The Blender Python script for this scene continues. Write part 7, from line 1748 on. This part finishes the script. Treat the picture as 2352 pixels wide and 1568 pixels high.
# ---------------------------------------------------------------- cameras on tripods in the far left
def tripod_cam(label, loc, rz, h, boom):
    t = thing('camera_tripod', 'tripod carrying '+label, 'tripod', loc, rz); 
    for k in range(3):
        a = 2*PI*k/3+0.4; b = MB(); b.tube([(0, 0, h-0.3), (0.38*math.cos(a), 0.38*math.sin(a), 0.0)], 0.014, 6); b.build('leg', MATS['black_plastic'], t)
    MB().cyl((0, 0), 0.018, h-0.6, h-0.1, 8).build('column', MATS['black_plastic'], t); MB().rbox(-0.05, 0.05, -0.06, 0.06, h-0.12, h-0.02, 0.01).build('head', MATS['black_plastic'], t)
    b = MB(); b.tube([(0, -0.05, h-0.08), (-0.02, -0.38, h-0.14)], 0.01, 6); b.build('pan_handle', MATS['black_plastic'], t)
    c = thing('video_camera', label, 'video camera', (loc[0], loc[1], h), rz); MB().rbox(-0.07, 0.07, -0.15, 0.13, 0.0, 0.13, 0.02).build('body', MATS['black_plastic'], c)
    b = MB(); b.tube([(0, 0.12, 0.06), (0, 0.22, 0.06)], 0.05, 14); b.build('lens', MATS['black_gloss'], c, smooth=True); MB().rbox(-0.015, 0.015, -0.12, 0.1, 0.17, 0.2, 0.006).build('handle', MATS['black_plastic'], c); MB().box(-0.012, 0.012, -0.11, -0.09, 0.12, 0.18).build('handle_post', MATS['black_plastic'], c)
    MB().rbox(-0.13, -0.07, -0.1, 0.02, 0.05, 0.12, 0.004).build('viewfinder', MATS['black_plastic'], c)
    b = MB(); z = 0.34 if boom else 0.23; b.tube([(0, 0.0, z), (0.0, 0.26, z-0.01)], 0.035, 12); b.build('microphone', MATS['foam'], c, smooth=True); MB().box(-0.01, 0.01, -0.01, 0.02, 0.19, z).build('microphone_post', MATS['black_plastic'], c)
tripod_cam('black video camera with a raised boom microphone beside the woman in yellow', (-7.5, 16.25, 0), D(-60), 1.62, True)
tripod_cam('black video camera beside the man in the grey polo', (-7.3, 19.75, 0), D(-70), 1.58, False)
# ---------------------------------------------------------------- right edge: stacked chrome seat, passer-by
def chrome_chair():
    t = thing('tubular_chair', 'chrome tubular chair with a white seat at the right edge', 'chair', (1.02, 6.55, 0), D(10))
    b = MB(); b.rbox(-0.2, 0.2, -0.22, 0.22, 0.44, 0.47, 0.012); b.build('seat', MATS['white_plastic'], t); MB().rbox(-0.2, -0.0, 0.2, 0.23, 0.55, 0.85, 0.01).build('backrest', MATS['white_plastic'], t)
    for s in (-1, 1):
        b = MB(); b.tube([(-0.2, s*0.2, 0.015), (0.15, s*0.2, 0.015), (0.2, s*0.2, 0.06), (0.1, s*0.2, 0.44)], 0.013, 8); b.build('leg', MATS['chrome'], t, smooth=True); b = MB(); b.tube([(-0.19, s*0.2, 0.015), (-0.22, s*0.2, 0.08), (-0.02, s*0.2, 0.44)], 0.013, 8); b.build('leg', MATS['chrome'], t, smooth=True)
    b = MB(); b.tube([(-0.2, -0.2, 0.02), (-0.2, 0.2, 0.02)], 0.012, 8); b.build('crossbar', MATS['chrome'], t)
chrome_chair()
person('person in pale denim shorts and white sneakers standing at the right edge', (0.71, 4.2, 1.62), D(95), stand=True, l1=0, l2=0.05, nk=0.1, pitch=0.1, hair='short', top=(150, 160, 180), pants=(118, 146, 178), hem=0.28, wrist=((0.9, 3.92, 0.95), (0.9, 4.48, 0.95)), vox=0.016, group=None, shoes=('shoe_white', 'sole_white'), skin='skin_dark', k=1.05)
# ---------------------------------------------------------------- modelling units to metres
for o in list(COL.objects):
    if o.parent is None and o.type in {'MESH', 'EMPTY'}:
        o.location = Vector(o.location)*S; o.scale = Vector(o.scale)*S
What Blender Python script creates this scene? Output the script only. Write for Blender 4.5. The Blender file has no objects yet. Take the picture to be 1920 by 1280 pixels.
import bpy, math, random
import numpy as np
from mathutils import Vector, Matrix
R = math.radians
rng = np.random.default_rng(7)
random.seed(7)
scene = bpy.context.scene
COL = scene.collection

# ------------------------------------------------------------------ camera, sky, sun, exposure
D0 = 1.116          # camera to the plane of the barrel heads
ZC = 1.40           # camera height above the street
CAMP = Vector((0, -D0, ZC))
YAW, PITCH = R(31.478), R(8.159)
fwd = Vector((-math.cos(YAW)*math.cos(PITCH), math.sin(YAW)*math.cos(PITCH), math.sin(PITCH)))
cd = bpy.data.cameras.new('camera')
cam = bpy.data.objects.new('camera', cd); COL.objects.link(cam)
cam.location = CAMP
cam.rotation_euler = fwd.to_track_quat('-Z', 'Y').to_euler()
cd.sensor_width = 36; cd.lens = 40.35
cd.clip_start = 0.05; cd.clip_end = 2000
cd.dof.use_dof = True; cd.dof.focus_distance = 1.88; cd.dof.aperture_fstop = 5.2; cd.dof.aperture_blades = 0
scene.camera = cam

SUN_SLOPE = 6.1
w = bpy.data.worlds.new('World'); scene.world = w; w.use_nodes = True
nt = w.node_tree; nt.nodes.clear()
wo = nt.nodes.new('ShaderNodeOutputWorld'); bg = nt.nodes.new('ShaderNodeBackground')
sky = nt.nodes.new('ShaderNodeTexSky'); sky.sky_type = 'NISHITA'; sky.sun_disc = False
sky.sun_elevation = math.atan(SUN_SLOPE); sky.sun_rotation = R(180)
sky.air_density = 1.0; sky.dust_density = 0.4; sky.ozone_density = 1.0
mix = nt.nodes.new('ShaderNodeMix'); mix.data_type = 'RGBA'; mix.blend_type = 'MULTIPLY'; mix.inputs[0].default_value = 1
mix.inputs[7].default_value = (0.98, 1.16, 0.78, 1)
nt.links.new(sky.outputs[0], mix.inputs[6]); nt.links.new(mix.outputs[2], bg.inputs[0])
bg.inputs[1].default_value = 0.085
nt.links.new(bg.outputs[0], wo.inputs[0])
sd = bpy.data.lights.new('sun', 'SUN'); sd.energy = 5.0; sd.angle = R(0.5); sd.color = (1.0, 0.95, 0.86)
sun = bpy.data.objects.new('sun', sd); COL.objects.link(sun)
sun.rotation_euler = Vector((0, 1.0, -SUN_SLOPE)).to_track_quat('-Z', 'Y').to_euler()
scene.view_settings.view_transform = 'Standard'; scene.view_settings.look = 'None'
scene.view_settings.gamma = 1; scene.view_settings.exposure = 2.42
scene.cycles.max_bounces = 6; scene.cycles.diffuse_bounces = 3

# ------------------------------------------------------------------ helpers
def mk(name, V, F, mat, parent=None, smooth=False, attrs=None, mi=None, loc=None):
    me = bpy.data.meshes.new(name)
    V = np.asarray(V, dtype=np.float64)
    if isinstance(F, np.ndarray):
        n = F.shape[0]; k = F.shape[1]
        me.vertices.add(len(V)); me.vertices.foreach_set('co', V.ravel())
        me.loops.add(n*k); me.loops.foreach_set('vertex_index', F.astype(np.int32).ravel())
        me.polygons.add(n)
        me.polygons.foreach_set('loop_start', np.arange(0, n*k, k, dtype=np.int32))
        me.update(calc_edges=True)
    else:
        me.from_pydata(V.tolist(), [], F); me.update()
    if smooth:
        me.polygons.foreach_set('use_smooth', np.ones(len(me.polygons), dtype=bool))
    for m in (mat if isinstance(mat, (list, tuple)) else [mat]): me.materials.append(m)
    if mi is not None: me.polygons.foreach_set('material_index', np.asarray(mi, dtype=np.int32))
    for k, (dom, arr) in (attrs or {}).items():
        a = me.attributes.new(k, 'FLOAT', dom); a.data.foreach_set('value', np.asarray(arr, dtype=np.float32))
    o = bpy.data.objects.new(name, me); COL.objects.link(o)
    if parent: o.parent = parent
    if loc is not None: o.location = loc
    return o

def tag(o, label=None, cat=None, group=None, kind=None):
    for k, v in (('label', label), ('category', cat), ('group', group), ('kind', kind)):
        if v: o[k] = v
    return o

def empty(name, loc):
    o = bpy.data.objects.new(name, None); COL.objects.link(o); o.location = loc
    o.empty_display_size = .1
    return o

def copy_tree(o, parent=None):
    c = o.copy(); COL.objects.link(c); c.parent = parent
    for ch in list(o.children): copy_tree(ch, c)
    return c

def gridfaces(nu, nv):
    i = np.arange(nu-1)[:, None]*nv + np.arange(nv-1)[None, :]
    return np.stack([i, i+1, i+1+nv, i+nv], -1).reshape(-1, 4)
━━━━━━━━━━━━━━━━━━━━
# Set problem
Gather every line from the entries above where the word "Write" appears, and copy them.

# Exercise result
The Blender Python script for this scene continues. Write part 7, from line 1748 on. This part finishes the script. Treat the picture as 2352 pixels wide and 1568 pixels high.
What Blender Python script creates this scene? Output the script only. Write for Blender 4.5. The Blender file has no objects yet. Take the picture to be 1920 by 1280 pixels.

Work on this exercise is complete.